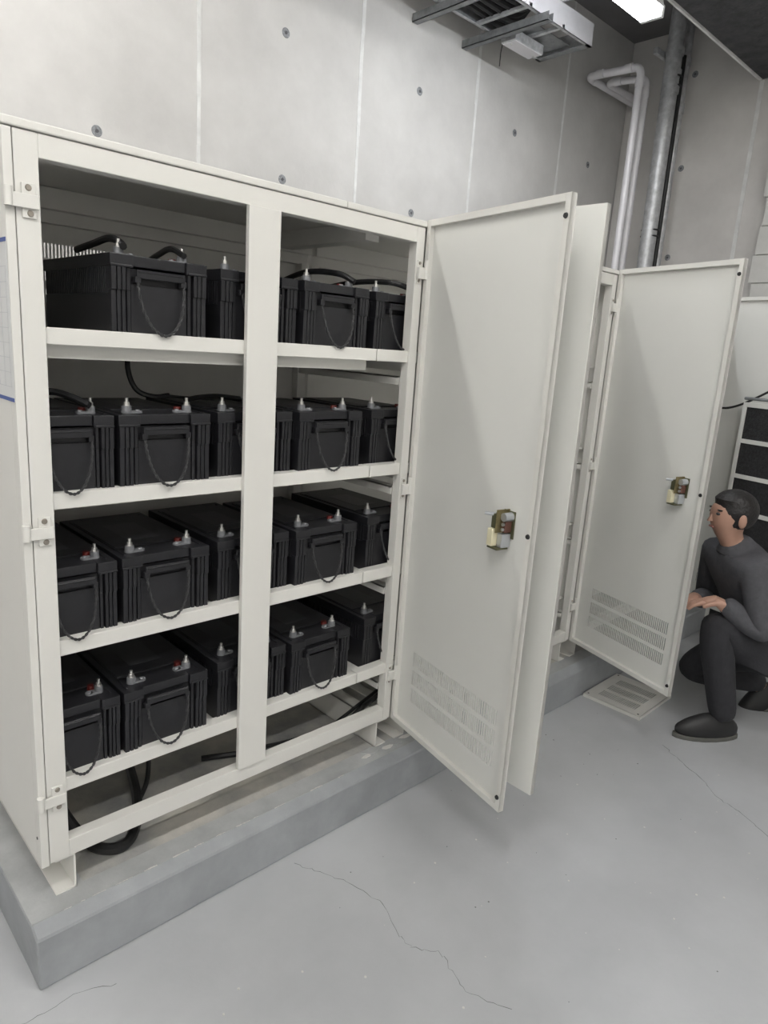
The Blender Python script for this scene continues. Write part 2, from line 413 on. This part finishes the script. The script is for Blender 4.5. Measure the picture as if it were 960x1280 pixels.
# ------------------------------------------------------------------ batteries
BW, BD, BH = .240, .42, .195
def battery_meshes():
    R = {}
    m = MB(); m.box(-.112, .112, .012, BD, 0, .158); m.box(-.070, .070, .004, .014, 0, .124)
    for s in (-1, 1):
        for k, (xa, wd) in enumerate(((.0715, .0085), (.0845, .0085), (.0955, .0085), (.1065, .0115))):
            x1, x2 = s*xa, s*(xa+wd); pr = (.001, -.003, -.003, -.003)[k]; pu = (.001, -.0065, -.0065, -.0065)[k]
            m.box(min(x1, x2), max(x1, x2), pr, .016, 0, .108); m.box(min(x1, x2), max(x1, x2), pu, .016, .108, .158)
        for k in range(34):     # ribbed upper band along the long sides
            y = .014+.0118*k; m.box(min(s*.111, s*.1185), max(s*.111, s*.1185), y, y+.0065, .10, .158)
        m.box(min(s*.111, s*.1165), max(s*.111, s*.1165), .014, BD, 0, .10)
    R['case'] = m.mesh('battery_case', bevel=.0009)
    m = MB(); m.box(-.120, -.066, -.005, BD+.002, .158, .186); m.box(.066, .120, -.005, BD+.002, .158, .186); m.box(-.066, .066, .004, BD+.002, .162, .186); m.box(-.120, -.069, -.0075, -.004, .158, .164); m.box(.069, .120, -.0075, -.004, .158, .164)
    R['lid'] = m.mesh('battery_lid', bevel=.003, seg=2)
    m = MB(); m.box(-.10, .10, .085, BD-.05, .185, .190)
    m.box(-.104, -.10, .02, BD-.03, .185, .1885); m.box(.10, .104, .02, BD-.03, .185, .1885)
    R['top'] = m.mesh('battery_top', bevel=.001)
    m = MB(); m.box(-.060, .060, -.009, -.001, .137, .156); m.box(-.064, -.050, -.009, .008, .126, .141); m.box(.050, .064, -.009, .008, .126, .141); m.box(-.056, .056, -.0105, -.008, .149, .153)
    R['bar'] = m.mesh('battery_bar', bevel=.0015)
    R['sticker'] = MB().box(-.045, .045, .13, .30, .1898, .1905).mesh('battery_sticker')
    path = bez([(-.057, -.004, .140), (-.056, -.011, .105), (-.046, -.018, .060), (-.027, -.0235, .026), (0, -.0255, .012),
                (.027, -.0235, .027), (.046, -.018, .060), (.056, -.011, .105), (.057, -.004, .140)], 9)
    m = MB(); n = len(path)
    for ph in (0, PI):
        q = []
        for i, p in enumerate(path):
            d = (path[min(i+1, n-1)]-path[max(i-1, 0)]).normalized(); u = d.cross(Vector((0, 1, 0))).normalized(); v = d.cross(u)
            t = ph + i*.95; q.append(p + (u*math.cos(t)+v*math.sin(t))*.0019)
        m.tube(q, .0021, 5)
    R['rope'] = m.mesh('rope', smooth=True)
    for s, nm in ((-1, 'tl'), (1, 'tr')):
        x = s*.079; y = .045
        m = MB(); m.cyl((x, y, .184), (0, 0, 1), .0125, .006, 16); m.cyl((x, y, .190), (0, 0, 1), .0118, .013, 16, .0112)
        xa = x - s*.028; m.box(min(x, xa), max(x, xa), y-.011, y+.011, .1855, .1905); m.cyl((xa, y, .1855), (0, 0, 1), .011, .005, 16)
        m.cyl((xa, y, .1905), (0, 0, 1), .0065, .003, 12, .005)
        R[nm] = m.mesh('terminal', smooth=True)
        m = MB(); m.cyl((x, y, .203), (0, 0, 1), .0088, .002, 14); m.cyl((x, y, .205), (0, 0, 1), .0072, .007, 6); m.cyl((x, y, .212), (0, 0, 1), .0042, .010, 10)
        R[nm+'b'] = m.mesh('bolt', smooth=True)
    m = MB(); m.cyl((.066, .070, .185), (0, 0, 1), .011, .012, 14, .009)
    R['cap'] = m.mesh('terminal_cap', smooth=True)
    return R
BM = battery_meshes()
def battery(x, y, zt, label, group, sx=1.0, rz=0, cap=True, lift=0):
    e = empty('battery', (x, y, ZO+zt-.0155), rz); tag(e, label, 'battery', group); e.scale = (sx, 1, 1)
    cs = add('case', BM['case'], CASE, e); add('handle_bar', BM['bar'], CASE, cs)
    ld = add('lid', BM['lid'], LID, e); add('lid_ridge', BM['top'], LID, ld); add('sticker', BM['sticker'], STK, ld)
    add('rope_handle', BM['rope'], ROPE, e, loc=(0, 0, lift))
    for nm in ('tl', 'tr'):
        t = add('terminal', BM[nm], LEAD, e); add('bolt', BM[nm+'b'], STEEL, t)
    if cap: add('terminal_cap', BM['cap'], RED, e, 'dark red terminal cap')
    return e
ordn = ['first', 'second', 'third', 'fourth', 'fifth']
rows = [('top shelf', 0, [.334, .619, .871, 1.160]), ('second shelf from the top', 1, [None, .345, .616, .870, 1.172]),
        ('third shelf from the top', 2, [None, .348, .620, .874, 1.182]), ('bottom shelf', 3, [None, .344, .623, .872, 1.196])]
for nm, i, xs_ in rows:
    for k, x in enumerate(xs_):
        lb = 'black battery with rope handle, %s from the left on the %s' % (ordn[k], nm)
        yb = .028 + random.uniform(-.003, .003)
        last = k == len(xs_)-1; back = .022 if last else (.014 if abs(x or 0)-.61 > -.02 and (x or 0) < .65 else 0)
        if x is None: battery(.1115, yb, SH[i][0], lb, 'black batteries on the cabinet shelves', .862)
        else: battery(x, yb + back, SH[i][0], lb, 'black batteries on the cabinet shelves', rz=random.uniform(-.008, .008) if not back else 0, lift=.006 if back else 0)
# ------------------------------------------------------------------ cables
def cable(pts, r, label, n=10, m_=BLK, name='cable', parent=None):
    o = MB().tube(bez(pts, n), r, 8).build(name, m_, parent, smooth=True)
    if not parent: tag(o, label, 'cable')
    return o
zt = ZO
cable([(.245,.30,zt+1.488),(.25,.20,zt+1.498),(.252,.12,zt+1.505),(.262,.085,zt+1.497),(.258,.052,zt+1.484)], .0085, 'thick black cable arching over the first battery on the top shelf')
cable([(.44,.34,zt+1.480),(.425,.22,zt+1.497),(.408,.12,zt+1.503),(.408,.053,zt+1.483)], .0075, 'short black cable curving to a bolt on the top shelf')
cable([(.88,.33,zt+1.480),(.89,.2,zt+1.508),(.93,.1,zt+1.505),(.953,.05,zt+1.483)], .0085, 'black cable behind the bolts of the third battery on the top shelf')
cable([(1.06,.34,zt+1.480),(1.09,.2,zt+1.50),(1.15,.10,zt+1.503),(1.213,.05,zt+1.484)], .0085, 'black cable near the right end of the top shelf')
cable([(.38,.32,zt+1.245),(.375,.31,zt+1.20),(.382,.30,zt+1.16),(.40,.29,zt+1.135),(.44,.28,zt+1.124),(.48,.28,zt+1.128)], .0075, 'black cable hanging down behind the second shelf batteries')
cable([(.475,.28,zt+1.127),(.53,.25,zt+1.124),(.60,.24,zt+1.121)], .004, 'thin black wire lying on the second shelf batteries')
cable([(.50,.22,zt+1.121),(.55,.24,zt+1.126),(.62,.26,zt+1.128),(.70,.26,zt+1.121)], .0075, 'black cable lying across the second shelf near the centre post')
cable([(.05,.14,zt+1.124),(.085,.13,zt+1.145),(.115,.12,zt+1.150),(.145,.09,zt+1.141),(.170,.05,zt+1.126)], .008, 'black cable arch at the left end of the second shelf')
cable([(1.55,.24,ZO+.016),(1.43,.20,ZO+.016),(1.30,.148,ZO+.016),(1.23,.122,ZO+.014),(1.142,.095,ZO+.013),(1.10,.115,ZO-.03),(1.06,.15,ZP+.02),(1.011,.172,ZP+.011),(.90,.19,ZP+.011),(.80,.215,ZP+.011),(.6,.30,ZP+.011)], .010, 'thick black cable bundle running under the bottom shelf onto the plinth')
cable([(1.55,.27,ZO+.012),(1.43,.23,ZO+.012),(1.31,.175,ZO+.012),(1.24,.150,ZO+.010),(1.145,.122,ZO+.009),(1.09,.15,ZO-.04),(1.04,.185,ZP+.012),(.98,.20,ZP+.007),(.86,.225,ZP+.007),(.74,.26,ZP+.007)], .0065, 'thinner black cable beside the bundle under the bottom shelf')
cable([(.07,.40,ZO+.14),(.098,.30,ZO+.06),(.125,.18,ZO-.03),(.16,.10,ZP+.022),(.215,.055,ZP+.016),(.27,.09,ZP+.016),(.34,.22,ZP+.016),(.40,.42,ZP+.016)], .0155, 'thick black hose looping below the left end of the cabinet')
cable([(.47,.40,ZO+.12),(.43,.33,ZO+.02),(.40,.28,ZP+.03),(.33,.20,ZP+.012),(.30,.15,ZP+.010),(.25,.16,ZP+.010)], .0075, 'grey wire dropping to the plinth below the bottom shelf', m_=RUB)

# ------------------------------------------------------------------ loose vent cover on the floor
vc = empty('vent_cover', (2.570, -.245, .0)); vc.rotation_euler = (0, 0, .02)
tag(vc, 'ivory slotted vent cover lying on the grey floor beside the plinth', 'vent cover')
m = MB()      # plate with three rows of slots, lying flat
wx, wy = .168, .142
def hplate(m, x0, x1, y0, y1, z0, z1, cols, sy0, sy1, n):
    m.box(x0, x1, y0, sy0, z0, z1); m.box(x0, x1, sy1, y1, z0, z1); xx = x0
    for a, b in cols:
        m.box(xx, a, sy0, sy1, z0, z1); xx = b; p = (sy1-sy0)/n
        for k in range(n): m.box(a, b, sy0+p*(k+.5), sy0+p*(k+1), z0, z1)
    m.box(xx, x1, sy0, sy1, z0, z1)
hplate(m, -wx, wx, -wy, wy, .017, .019, [(-.12, -.06), (-.035, .025), (.05, .11)], -.095, .095, 20)
m.build('cover_plate', IV, vc)
m = MB(); m.box(-wx, wx, -wy, -wy+.002, .001, .019); m.box(-wx, wx, wy-.002, wy, .001, .019); m.box(-wx, -wx+.002, -wy, wy, .001, .019); m.box(wx-.002, wx, -wy, wy, .001, .019)
m.build('cover_edge', IV, vc)
for a in (-1, 1):
    for b in (-1, 1): MB().cyl((a*.150, b*.125, .019), (0, 0, 1), .0045, .0006, 10).build('screw_hole', RUB, vc)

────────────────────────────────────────

**Exercise aim**
Report how many lines of the listing hold the word "from", with nothing but the number.

**Exercise answer**
4